Il viaggio prosegue quindi nell’America del sud: Caracas (Venezuela), Bogota (Colombia), Guayaquil (Equador), Santiago (Ciile), Buenos Aires (Argentina), Montevideo (Uruguay), Porto Alegre e Rio de Janeiro (Brasile). Ancora un passaggio in nave e i due raggiungono Dakar. Poi, in moto, l’arrivo a Casablanca, a Tangeri, a Gibilterra. Attraverso la Spagna e la Costa Azzurra il rientro in Italia.

Tartarini e Monetti attraversano 42 nazioni. Ad ogni tappa, i due raccolgono bagni di popolarità, con conferenze stampa e giornalisti pronti a carpire racconti e particolari sulla grande avventura.

A Singapore in un locale, ci trovammo coinvolti in una gran rissa. In nostro aiuto erano intervenuti alcuni cadetti della nave scuola Amerigo Vespucci, che in quei giorni si trovava nel porto di Singapore. Una scena da Far West – ricorda oggi Tartarini – con bottiglie, specchi e tavoli che volavano.
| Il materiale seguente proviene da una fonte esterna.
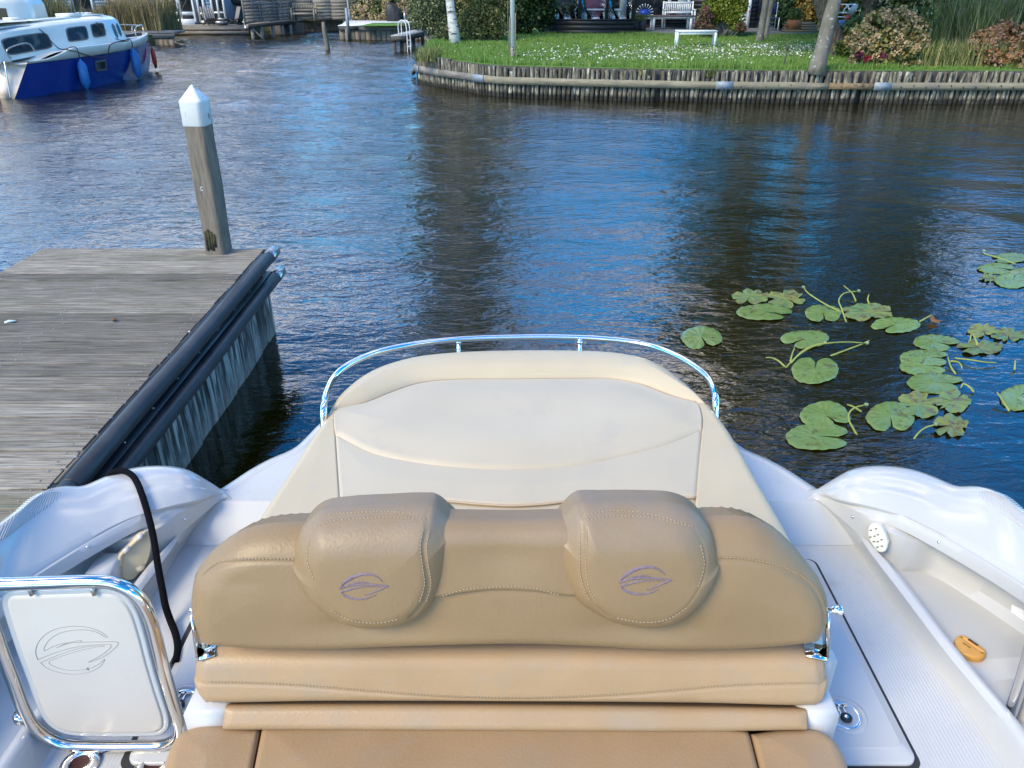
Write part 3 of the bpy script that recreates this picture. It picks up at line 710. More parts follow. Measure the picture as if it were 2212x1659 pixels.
# chrome hinge brackets with knob
for s, px in ((1, [(1786, 1316), (1790, 1330), (1784, 1412), (1740, 1405)]), (-1, [(418, 1322), (417, 1336), (430, 1412), (462, 1404)])):
    p = [atY(u, v, 1.40) for u, v in px]; b = MB()
    b.bar(p[0], p[2], .006, .03, (0, 1, 0)); b.bar(p[2], p[3] + np.array([0, .01, -.005]), .05, .005, (0, 0, 1))
    br = b.build('hinge_bracket', CHROMED, BOAT)
    if s > 0:
        a = atY(1786, 1318, 1.40); b = MB(); b.tube([a, a + [.012, 0, 0], a + [.014, 0, 0], a + [.034, 0, .001], a + [.035, 0, .001]], [.006, .006, .009, .014, .012], 16)
        b.build('knob', CHROME, br, smooth=True)
    else:
        a = atY(419, 1318, 1.40); b = MB(); b.cyl(a, a + [-.01, 0, 0], .005, 10); b.build('knob', CHROME, br, smooth=True)

# --- walk-through gates: chrome hoop round a cream panel
def hoop(x0, x1, z0, z1, r, Y, lean=0.0, n=9):
    P = []
    for cx, cz, a0 in ((x1 - r, z1 - r, 90), (x1 - r, z0 + r, 0), (x0 + r, z0 + r, -90), (x0 + r, z1 - r, -180)):
        for i in range(n + 1):
            a = R(a0 - 90 * i / n); z = cz + r * math.sin(a); P.append((cx + r * math.cos(a), Y + lean * (z - z0), z))
    return P
GY = 1.42
gx1 = atY(352, 1420, GY)[0]; gx0 = atY(-12, 1420, GY)[0]; gz1 = atY(190, 1264, GY)[2]; gz0 = atY(240, 1612, GY)[2]
gate = empty('boarding_gate', ((gx0 + gx1) / 2, GY, gz0), parent=BOAT)
# hoop edges follow the photograph: right leg ends lower and further right
hp = [atY(u, v, GY) for u, v in [(-30, 1300), (-24, 1276), (-5, 1263), (30, 1261), (120, 1258), (200, 1256), (240, 1259), (275, 1272), (303, 1296), (322, 1330), (337, 1380), (352, 1440), (372, 1510), (387, 1560), (384, 1590), (355, 1609), (300, 1612), (200, 1612), (140, 1608), (100, 1592), (70, 1566), (50, 1530), (28, 1470), (5, 1410), (-14, 1355)]]
b = MB(); b.tube(crom(hp, 170, closed=True), .0165, 16, closed=True); hoopo = b.build('hoop', CHROMED, gate, smooth=True)
q = atY(45, 1541, GY); q2 = atY(49, 1556, GY); b = MB(); b.tube([q, q * .8 + q2 * .2, q * .2 + q2 * .8, q2], [.018, .021, .021, .018], 16); b.build('collar', CHROMED, gate, smooth=True)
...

Siamo stati anche rapinati, nella tappa tra Iran e Iraq. Mentre stavamo dormendo in tenda, sono arrivati sette o otto predoni del deserto, armati fino ai denti. Hanno rovistato nelle nostre valigie, arraffato qualcosa, poi, senza proferire parola se ne sono andati, in sella ai loro cammelli. In Indonesia, abbiamo scontato la nostra somiglianza, almeno a detta dei locali, con gli olandesi, che erano appena stati cacciati dal neoinsediato governo di Sukarno: a noi l’equivoco è costato tre giorni in carcere, proprio a ridosso del Natale, prima di chiarire l’equivoco”.

E poi ci sono i disagi causati dal clima. “In Nuova Zelanda abbiamo affrontato un diluvio, strade allagate, freddo polare – è il ricordo del futuro fondatore di Italjet – In compenso in Australia abbiamo patito un caldo atroce. Man mano che ci addentravamo nel deserto la temperatura cresceva, fino a 52 gradi. Seguendo la pista incontravamo i resti di animali morti per il caldo. Impossibile viaggiare con quelle temperature, così di giorno riposavamo e ripartivamo di notte.

Ma col buio si andava pianissimo. Una notte si è forata una gomma, al buio ho tentato di ripararla, ma quando ho allungato la mano anziché la chiave ho afferrato la coda di un lucertolone che ha tentato di azzannarmi. In America latina abbiamo conosciuto le paludi e non è stato propriamente piacevole attraversarle con i caimani e le sanguisughe, entrambi desiderosi di assaggiare il nostro sangue!

Ma le difficoltà non li hanno mai fermati. Il viaggio, durato dodici mesi, si conclude a Bologna, in un bagno di folla esultante, il 5 settembre del 1958. Un anno dopo Leopoldo Tartarini fonderà l’Italjet.